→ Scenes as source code
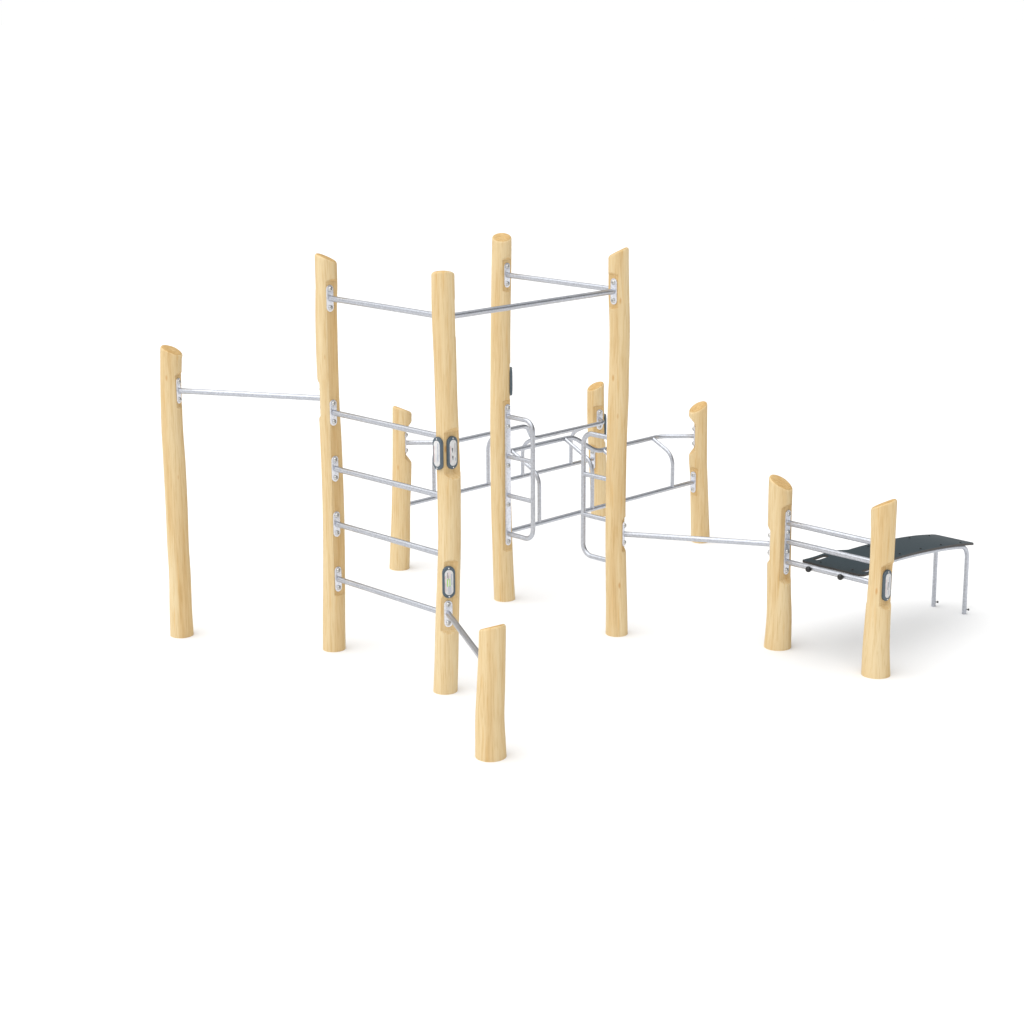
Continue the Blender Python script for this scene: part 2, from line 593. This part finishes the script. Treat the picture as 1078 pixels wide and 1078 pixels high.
def sign_panel(prints):
    bm = bmesh.new()
    add_pill(bm, .026, .078, .0155, .0185, .0012)
    for (y, z, w, h, mi) in prints:
        x = .0189
        add_blot(bm, x, y, z, w, h, mi)
    return finish(bm, 'panel', [M_PANEL, M_INK_GREEN, M_INK_BLUE, M_INK_PINK, M_INK_DARK])


def add_blot(bm, x, y, z, w, h, mi):
    r = min(w, h) * .5
    vs = []
    for k in range(16):
        a = 2 * math.pi * k / 16
        vs.append(bm.verts.new((x, y + math.cos(a) * r + math.copysign(w / 2 - r, math.cos(a)), z + math.sin(a) * r + math.copysign(h / 2 - r, math.sin(a)))))
    top = bm.faces.new(vs)
    low = [bm.verts.new((x - .0012, v.co.y, v.co.z)) for v in vs]
    fs = [top]
    for k in range(16):
        fs.append(bm.faces.new((vs[k], vs[(k + 1) % 16], low[(k + 1) % 16], low[k])))
    for f in fs:
        f.material_index = mi


bm = bmesh.new()
add_dome(bm, .005, .003, 0, seg=12, rings=3)
SCREW = finish(bm, 'screw', [plain('bright_screw', (.8, .8, .8), .25, metal=1.0)])


def sign(k, az, d, z, dx, prints, lab, cut=None):
    p = base(k, dx, z) + direction(az) * (d + .0005)
    o = place('information_sign', BEZEL, FR, p, az)
    o['label'] = lab
    link('panel', sign_panel(prints), o)
    for s in (-1, 1):
        link('screw', SCREW, o, Matrix.Translation((.0155, 0, s * .0875)))
    flat(k, az, d if cut is None else cut, z - .122, z + .122, dx)


pink = (-.0215, -.006, .0025, .10, 3)
lines = [(-.004 + i * .004, -.045, .0014, .05, 2) for i in range(5)]
azCE = heading(base('C'), base('E'))
sign('C', azCE + math.pi, .066, 1.495, .031, [pink, (.012, .01, .006, .11, 2), (.004, -.03, .002, .05, 2)], 'dark rimmed oval sign facing left at chest height')
sign('C', azBC, .035, 1.495, .031, [pink, (-.007, .022, .009, .018, 4), (-.006, .010, .005, .014, 4), (-.005, -.024, .010, .016, 4), (-.004, -.034, .005, .016, 4),
                                     (.013, .030, .003, .06, 4), (.016, -.04, .005, .02, 2)], 'dark rimmed oval sign with grey figures in a deep notch')
azCG = heading(base('C'), base('G'))
sign('C', azCG, .057, .709, .014, [pink, (-.0105, .0, .0050, .050, 1), (.0045, .0, .0050, .050, 1), (-.005, .045, .002, .04, 3), (.006, .048, .002, .035, 3),
                                    (-.004, .03, .002, .03, 4), (.016, .018, .0035, .07, 2), (-.0105, .045, .003, .035, 4)] + lines, 'low oval sign with two green bars above the low bar plate')
sign('D', R(4), .061, 1.556, -.010, [pink], 'oval sign seen edge on at the back')
sign('H', R(6), .064, .742, -.036, [pink], 'oval sign seen edge on at the very back')
sign('K', azBC, .043, .590, .0, [pink, (-.002, -.002, .006, .05, 4), (.010, .02, .005, .07, 2), (.006, -.045, .004, .03, 2)], 'oval sign low on the far right post')


# ------------------------------------------------------------------ build the posts
def cubic(pts):
    xs = [p[0] for p in pts]

    def f(z, j):
        if z <= xs[0]:
            return pts[0][j]
        if z >= xs[-1]:
            return pts[-1][j]
        i = max(i for i in range(len(xs)) if xs[i] <= z)
        i = min(i, len(xs) - 2)

        def m(i):
            if i == 0:
                return (pts[1][j] - pts[0][j]) / (xs[1] - xs[0])
            if i == len(xs) - 1:
                return (pts[-1][j] - pts[-2][j]) / (xs[-1] - xs[-2])
            return (pts[i + 1][j] - pts[i - 1][j]) / (xs[i + 1] - xs[i - 1])
        h = xs[i + 1] - xs[i]
        t = (z - xs[i]) / h
        return ((2 * t ** 3 - 3 * t ** 2 + 1) * pts[i][j] + (t ** 3 - 2 * t ** 2 + t) * h * m(i)
                + (-2 * t ** 3 + 3 * t ** 2) * pts[i + 1][j] + (t ** 3 - t ** 2) * h * m(i + 1))
    return f


random.seed(4)
for k, (b, zt, prof) in POST.items():
    f = cubic(prof)
    B = Vector((b[0], b[1], 0))
    nn = B.normalized()
    lat = Vector((nn.y, -nn.x, 0))
    gx, gy = SLOPE[k]
    seg = 128
    ph = [random.uniform(0, 6.28) for _ in range(4)]
    rb = f(zt, 2)
    zs = zt - (abs(gx) + abs(gy)) * rb * 1.05 - .02      # straight part ends here
    zset = {-0.02}
    n = int((zs) / .008)
    for i in range(n + 1):
        zset.add(round(zs * i / n, 5))
    for az, d, z0, z1, dx in FLATS[k]:
        for z in (z0, z1, z0 - .0225, z1 + .0225, z0 - .045, z1 + .045):
            if 0 < z < zs:
                zset.add(round(z, 5))
    zl = sorted(zset)
    zl = [z for i, z in enumerate(zl) if i == 0 or z - zl[i - 1] > .0012]

    def radial(a, z):
        return 1 + .010 * math.sin(2 * a + ph[0] + z * .6) + .006 * math.sin(3 * a + ph[1] - z * 1.1) + .004 * math.sin(5 * a + ph[2] + 2 * z)

    milled = set()

    def lim(p):
        for az, d, z0, z1, dx in FLATS[k]:
            nrm = direction(az)
            ex = max(z0 - p.z, p.z - z1, 0)
            t = (p - B - Vector((dx, 0, 0))).dot(nrm) - d - ex * .95
            if t > 0:
                p = p - nrm * t
                lim.moved = lim.moved or t > .0004
        return p

    def put(bm, p):
        lim.moved = False
        v = bm.verts.new(lim(p) - ORG)
        if lim.moved:
            milled.add(v)
        return v
    bm = bmesh.new()
    rings = []
    for z in zl:
        rr, c = f(z, 2), B + lat * f(z, 1)
        rings.append([put(bm, c + Vector((math.cos(a) * rr * radial(a, z), math.sin(a) * rr * radial(a, z), z)))
                      for a in (2 * math.pi * i / seg for i in range(seg))])
    # sheared rings up to the slanted cut, then a sanded rim and the cut face
    cT = B + lat * f(zt, 1)
    bev = .015

    def top_ring(inset, drop, q):
        out = []
        for i in range(seg):
            a = 2 * math.pi * i / seg
            hi = max(0.0, (gx * math.cos(a) + gy * math.sin(a)) / math.hypot(gx, gy))
            if inset <= bev:
                inset_a, drop_a = inset * (1 + .7 * hi), drop * (1 + .9 * hi)
            else:
                inset_a, drop_a = bev * (1 + .7 * hi) + (inset - bev) * (rb - bev * (1 + .7 * hi)) / (rb - bev), drop
            rr = rb * radial(a, zt) - inset_a
            x, y = math.cos(a) * rr, math.sin(a) * rr
            xo, yo = math.cos(a) * rb, math.sin(a) * rb
            zz = zt + gx * x + gy * y - drop_a
            z = zs + (zz - zs) * q
            c = B + lat * (f(zs, 1) + (f(zt, 1) - f(zs, 1)) * q)
            out.append(put(bm, Vector((c.x + x, c.y + y, z))))
        return out
    for q in (.12, .24, .36, .48, .6, .7, .8, .9, 1.0):
        rings.append(top_ring(0, bev, q))
    nside = len(rings)
    for i in range(1, 9):
        t = i / 8 * math.pi / 2
        rings.append(top_ring(bev * (1 - math.cos(t)), bev * (1 - math.sin(t)), 1.0))
    nrim = len(rings)
    for i in (.25, .5, .75, .92):
        rings.append(top_ring(bev + (rb - bev) * i, 0, 1.0))
    for j in range(len(rings) - 1):
        a_, b_ = rings[j], rings[j + 1]
        for i in range(seg):
            fc = bm.faces.new((a_[i], a_[(i + 1) % seg], b_[(i + 1) % seg], b_[i]))
            if j >= nside + 3:
                fc.material_index = 1
            elif all(v in milled for v in fc.verts):
                fc.material_index = 2
    fc = bm.faces.new(rings[-1])
    fc.material_index = 1
    bm.faces.new(rings[0][::-1])
    o = link('post', finish(bm, 'post', [M_WOOD, M_END, M_PLANED], 17), FR)
    o['label'] = PLABEL[k]

# ------------------------------------------------------------------ the sit-up bench
J0 = base('J')
e_dir = (base('K') - J0).normalized()
l_dir = Vector((-e_dir.y, e_dir.x, 0))
ec, lc = .357, .75
BN = bpy.data.objects.new('sit_up_bench', None)
COL.objects.link(BN)
BN.location = J0 + e_dir * ec + l_dir * lc
BN.rotation_euler = (0, 0, math.atan2(e_dir.y, e_dir.x))
BN['label'] = 'curved dark slate sit-up bench on two galvanised legs beside the right hand posts'
BN['category'] = 'bench'

ZP = [(0.0, .604, 0), (.16, .596, 0), (.26, .596, 0), (.45, .601, 0), (.70, .592, 0), (1.0, .569, 0), (1.25, .541, 0), (1.48, .503, 0)]
zp = cubic(ZP)


def prof_z(l):
    return zp(l, 1)


def board_mesh():
    out = []

    def arc(cx, cy, r, a0, a1, n=6):
        for i in range(n + 1):
            a = R(a0 + (a1 - a0) * i / n)
            out.append((cx + r * math.cos(a), cy + r * math.sin(a)))
    W, w = .236, .160        # half widths of the foot end and of the back board
    y0, y1, y2, y3 = .042, .372, .485, 1.468
    arc(-W + .03, y0 + .03, .03, 180, 270)
    arc(W - .03, y0 + .03, .03, 270, 360)
    arc(W - .03, y1 - .03, .03, 0, 55)
    for i in range(1, 8):
        t = i / 8
        s = t * t * (3 - 2 * t)
        out.append((W - .012 + (w - W + .012) * s, y1 - .012 + (y2 - y1) * t))
    arc(w - .03, y3 - .03, .03, 0, 90)
    arc(-w + .03, y3 - .03, .03, 90, 180)
    for i in range(1, 8):
        t = 1 - i / 8
        s = t * t * (3 - 2 * t)
        out.append((-(W - .012 + (w - W + .012) * s), y1 - .012 + (y2 - y1) * t))
    arc(-W + .03, y1 - .03, .03, 125, 180)
    holes = []
    for sx in (-1, 1):
        h = []
        cx, c0, c1, r = sx * .190, .140, .245, .021
        for i in range(9):
            a = math.pi * i / 8
            h.append((cx + r * math.cos(a), c1 + r * math.sin(a)))
        for i in range(9):
            a = math.pi + math.pi * i / 8
            h.append((cx + r * math.cos(a), c0 + r * math.sin(a)))
        holes.append(h)
    bm = bmesh.new()
    edges = []
    for lp in [out] + holes:
        vs = [bm.verts.new((x, y, 0)) for x, y in lp]
        for i in range(len(vs)):
            edges.append(bm.edges.new((vs[i], vs[(i + 1) % len(vs)])))
    bmesh.ops.triangle_fill(bm, edges=edges, use_beauty=True, use_dissolve=False)
    l = .06
    while l < 1.48:
        bmesh.ops.bisect_plane(bm, geom=bm.verts[:] + bm.edges[:] + bm.faces[:], plane_co=(0, l, 0), plane_no=(0, 1, 0))
        l += .03
    bmesh.ops.recalc_face_normals(bm, faces=bm.faces)
    if bm.faces[0].normal.z < 0:
        bmesh.ops.reverse_faces(bm, faces=bm.faces)
    th, bv = .014, .003
    bnd = [e for e in bm.edges if e.is_boundary]
    ext = bmesh.ops.extrude_edge_only(bm, edges=bnd)
    side = [g for g in ext['geom'] if isinstance(g, bmesh.types.BMFace)]
    low = set(v for v in ext['geom'] if isinstance(v, bmesh.types.BMVert))
    for v in low:
        v.co.z -= th
    for f_ in side:
        f_.material_index = 1
    tops = [f_ for f_ in bm.faces if f_ not in set(side)]
    dup = bmesh.ops.duplicate(bm, geom=tops)
    for g_ in dup['geom']:
        if isinstance(g_, bmesh.types.BMVert):
            g_.co.z -= th
        if isinstance(g_, bmesh.types.BMFace):
            g_.normal_flip()
    bmesh.ops.remove_doubles(bm, verts=bm.verts, dist=.0003)
    for v in bm.verts:
        v.co.z += prof_z(v.co.y)
        v.co.y -= lc
    me = finish(bm, 'board', [M_BOARD, M_EDGE], 30)
    return me


link('board', board_mesh(), BN)
rails_x = (.235 - ec, .480 - ec)
for x in rails_x:
    r = .0150
    pts = [(x, -.012 - lc, .580)]
    l = .06
    while l < 1.28:
        pts.append((x, l - lc, prof_z(l) - .014 - r - .001 if l > .2 else prof_z(.2) - .014 - r - .003))
        l += .06
    zb = prof_z(1.43) - .029
    pts = [Vector(p) for p in pts]
    corner = fillet([pts[-1], (x, 1.432 - lc, zb), (x, 1.44 - lc, 0.0)], .095, 12)
    o = link('leg_rail', tube_mesh('leg_rail', pts[:-1] + corner, r, org=Vector()), BN)
    bm = bmesh.new()
    bmesh.ops.create_uvsphere(bm, u_segments=24, v_segments=16, radius=.0195, matrix=Matrix.Translation((x, -.027 - lc, .579)))
    link('end_cap', finish(bm, 'end_cap', [M_BLACK]), o)
    # black ground screw beside the foot of the leg
    bm = bmesh.new()
    px = Vector((x, 1.44 - lc, .030))
    dv = Vector((e_dir.x, l_dir.x, 0)).normalized()       # towards +X of the scene, in bench axes
    add_tube(bm, [px + dv * .010, px + dv * .026], .0035, 12)
    add_tube(bm, [px + dv * .024, px + dv * .032], .0075, 12)
    link('plug', finish(bm, 'plug', [M_BLACK]), o)
bm = bmesh.new()
add_dome(bm, .0075, .003, 0, seg=14, rings=3)
bmesh.ops.rotate(bm, verts=bm.verts, cent=(0, 0, 0), matrix=Matrix.Rotation(R(-90), 3, 'Y'))
STUD = finish(bm, 'stud', [M_BLACK])
for l in (.10, .62, .86, 1.10, 1.34):
    for x in rails_x:
        sl = (prof_z(l + .01) - prof_z(l - .01)) / .02
        link('stud', STUD, BN, Matrix.Translation((x, l - lc, prof_z(l) + .0003)) @ Matrix.Rotation(math.atan(sl), 4, 'X'))
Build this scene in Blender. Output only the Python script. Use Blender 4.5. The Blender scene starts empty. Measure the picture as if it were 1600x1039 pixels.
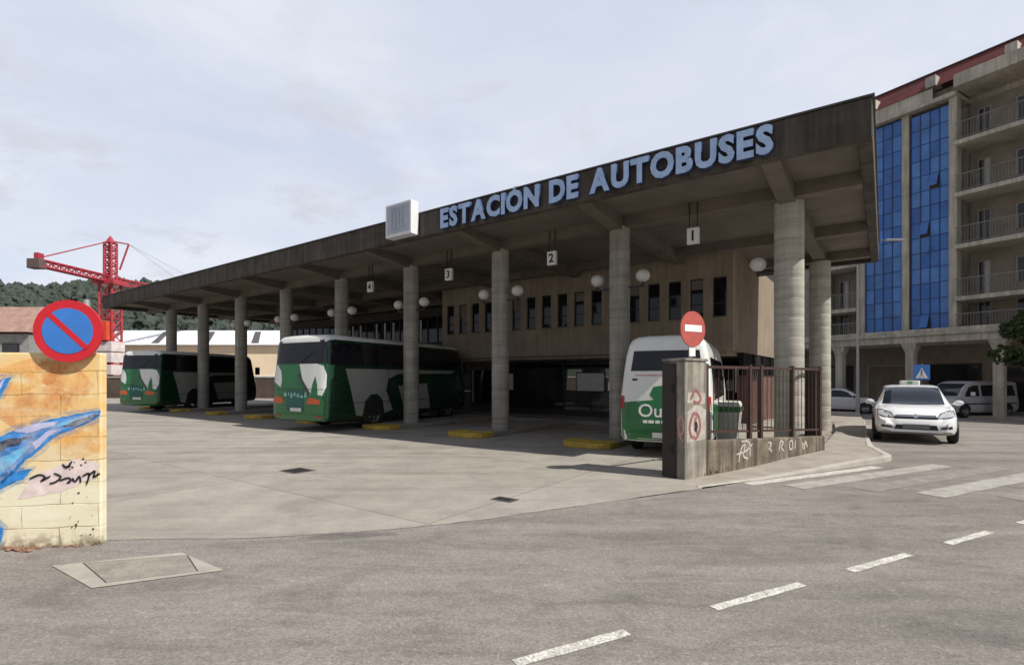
import bpy, bmesh, math, random
from mathutils import Vector, Matrix, noise
from mathutils.bvhtree import BVHTree
from mathutils.geometry import delaunay_2d_cdt
random.seed(7)
PI = math.pi
scene = bpy.context.scene
COL = scene.collection

# ------------------------------------------------------------------ helpers
def smooth(a, b, x):
    t = max(0.0, min(1.0, (x - a) / (b - a)))
    return t * t * (3 - 2 * t)

class MB:
    """collects geometry of ONE mesh object"""
    def __init__(s): s.v = []; s.f = []; s.m = []
    def add(s, vs, fs, mi=0):
        o = len(s.v); s.v += [tuple(p) for p in vs]
        for f in fs: s.f.append(tuple(i + o for i in f)); s.m.append(mi)
    def box(s, x0, x1, y0, y1, z0, z1, mi=0):
        s.add([(x0,y0,z0),(x1,y0,z0),(x1,y1,z0),(x0,y1,z0),(x0,y0,z1),(x1,y0,z1),(x1,y1,z1),(x0,y1,z1)],
              [(0,3,2,1),(4,5,6,7),(0,1,5,4),(1,2,6,5),(2,3,7,6),(3,0,4,7)], mi); return s
    def prism(s, poly, z0, z1, mi=0):
        n = len(poly)
        s.add([(x,y,z0) for x,y in poly] + [(x,y,z1) for x,y in poly],
              [tuple(range(n))[::-1], tuple(range(n,2*n))] + [(i,(i+1)%n,n+(i+1)%n,n+i) for i in range(n)], mi); return s
    def tube(s, p0, p1, r, n=8, r2=None, mi=0):
        p0, p1 = Vector(p0), Vector(p1); d = (p1-p0)
        if d.length < 1e-6: return s
        d.normalize(); a = d.orthogonal().normalized(); b = d.cross(a); r2 = r if r2 is None else r2
        vs = [p0 + (a*math.cos(2*PI*i/n) + b*math.sin(2*PI*i/n))*r for i in range(n)] + \
             [p1 + (a*math.cos(2*PI*i/n) + b*math.sin(2*PI*i/n))*r2 for i in range(n)]
        s.add(vs, [(i,(i+1)%n,n+(i+1)%n,n+i) for i in range(n)] + [tuple(range(n))[::-1], tuple(range(n,2*n))], mi); return s
    def lathe(s, prof, n=24, c=(0,0,0), mi=0):
        vs = []; fs = []
        for r, z in prof:
            for i in range(n):
                a = 2*PI*i/n; vs.append((c[0]+r*math.cos(a), c[1]+r*math.sin(a), c[2]+z))
        for k in range(len(prof)-1):
            for i in range(n):
                fs.append((k*n+i, k*n+(i+1)%n, (k+1)*n+(i+1)%n, (k+1)*n+i))
        s.add(vs, fs, mi); return s
    def grid(s, rows, mi=0, close=False):
        m = len(rows[0]); vs = [p for r in rows for p in r]; fs = []
        for i in range(len(rows)-1):
            for j in range(m if close else m-1):
                fs.append((i*m+j, i*m+(j+1)%m, (i+1)*m+(j+1)%m, (i+1)*m+j))
        s.add(vs, fs, mi); return s
    def build(s, name, mats, parent=None, smooth_=False, bevel=0, loc=None, rz=None):
        me = bpy.data.meshes.new(name); me.from_pydata(s.v, [], s.f)
        if not isinstance(mats, (list, tuple)): mats = [mats]
        for m in mats: me.materials.append(m)
        for p, mi in zip(me.polygons, s.m):
            p.material_index = mi; p.use_smooth = bool(smooth_)
        bm = bmesh.new(); bm.from_mesh(me)
        bmesh.ops.remove_doubles(bm, verts=bm.verts, dist=1e-5) if smooth_ else None
        bmesh.ops.recalc_face_normals(bm, faces=bm.faces); bm.to_mesh(me); bm.free()
        if smooth_ and smooth_ is not True: me.set_sharp_from_angle(angle=math.radians(smooth_))
        ob = bpy.data.objects.new(name, me); COL.objects.link(ob)
        if parent: ob.parent = parent
        if loc is not None: ob.location = loc
        if rz is not None: ob.rotation_euler = (0,0,rz)
        if bevel:
            b = ob.modifiers.new('bevel','BEVEL'); b.width = bevel; b.segments = 2; b.limit_method = 'ANGLE'
        return ob

def tag(o, label=None, cat=None, group=None, kind=None):
    if label: o['label'] = label
    if cat: o['category'] = cat
    if group: o['group'] = group
    if kind: o['kind'] = kind
    return o
def thing(name, label, cat, loc=(0,0,0), rz=0, group=None):
    o = bpy.data.objects.new(name, None); COL.objects.link(o); o.empty_display_size = .2
    o.location = loc; o.rotation_euler = (0,0,rz)
    return tag(o, label, cat, group)
def cr(keys, y):
    """Catmull-Rom through (y, values...) keys"""
    n = len(keys); i = 0
    while i < n-2 and keys[i+1][0] < y: i += 1
    k1, k2 = keys[i], keys[i+1]; k0 = keys[max(0,i-1)]; k3 = keys[min(n-1,i+2)]
    t = max(0, min(1, (y-k1[0])/(k2[0]-k1[0]))); out = []
    for c in range(1, len(k1)):
        m1 = (k2[c]-k0[c])/max(1e-6,(k2[0]-k0[0]))*(k2[0]-k1[0]); m2 = (k3[c]-k1[c])/max(1e-6,(k3[0]-k1[0]))*(k2[0]-k1[0])
        t2, t3 = t*t, t*t*t
        out.append((2*t3-3*t2+1)*k1[c] + (t3-2*t2+t)*m1 + (-2*t3+3*t2)*k2[c] + (t3-t2)*m2)
    return out
def copy_tree(o, parent=None):
    c = o.copy(); COL.objects.link(c)
    if parent: c.parent = parent
    for ch in list(o.children): copy_tree(ch, c)
    return c

# ------------------------------------------------------------------ materials
def newmat(name):
    m = bpy.data.materials.new(name); m.use_nodes = True; nt = m.node_tree
    b = nt.nodes['Principled BSDF']; return m, nt, b
def N(nt, t, **kw):
    n = nt.nodes.new(t)
    for k, v in kw.items(): setattr(n, k, v)
    return n
def mixc(nt, fac, a, b, bt='MIX'):
    n = N(nt, 'ShaderNodeMix', data_type='RGBA', blend_type=bt)
    for sock, val in ((n.inputs[0], fac), (n.inputs[6], a), (n.inputs[7], b)):
        if hasattr(val, 'is_linked') or isinstance(val, bpy.types.NodeSocket): nt.links.new(val, sock)
        elif isinstance(val, (int, float)): sock.default_value = val
        else: sock.default_value = (*val[:3], 1)
    return n.outputs[2]
def coords(nt, scale=(1,1,1), loc=(0,0,0)):
    t = N(nt, 'ShaderNodeTexCoord'); mp = N(nt, 'ShaderNodeMapping')
    mp.inputs['Scale'].default_value = scale; mp.inputs['Location'].default_value = loc
    nt.links.new(t.outputs['Object'], mp.inputs[0]); return mp.outputs[0]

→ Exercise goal
Both the first line of the records above and the line containing "(.8, .8, .8), .25, metal=1.0)])" belong in the copy; please return them and every line between, exactly, minus the pictures.

→ Task output
Continue the Blender Python script for this scene: part 2, from line 593. This part finishes the script. Treat the picture as 1078 pixels wide and 1078 pixels high.
def sign_panel(prints):
    bm = bmesh.new()
    add_pill(bm, .026, .078, .0155, .0185, .0012)
    for (y, z, w, h, mi) in prints:
        x = .0189
        add_blot(bm, x, y, z, w, h, mi)
    return finish(bm, 'panel', [M_PANEL, M_INK_GREEN, M_INK_BLUE, M_INK_PINK, M_INK_DARK])


def add_blot(bm, x, y, z, w, h, mi):
    r = min(w, h) * .5
    vs = []
    for k in range(16):
        a = 2 * math.pi * k / 16
        vs.append(bm.verts.new((x, y + math.cos(a) * r + math.copysign(w / 2 - r, math.cos(a)), z + math.sin(a) * r + math.copysign(h / 2 - r, math.sin(a)))))
    top = bm.faces.new(vs)
    low = [bm.verts.new((x - .0012, v.co.y, v.co.z)) for v in vs]
    fs = [top]
    for k in range(16):
        fs.append(bm.faces.new((vs[k], vs[(k + 1) % 16], low[(k + 1) % 16], low[k])))
    for f in fs:
        f.material_index = mi


bm = bmesh.new()
add_dome(bm, .005, .003, 0, seg=12, rings=3)
SCREW = finish(bm, 'screw', [plain('bright_screw', (.8, .8, .8), .25, metal=1.0)])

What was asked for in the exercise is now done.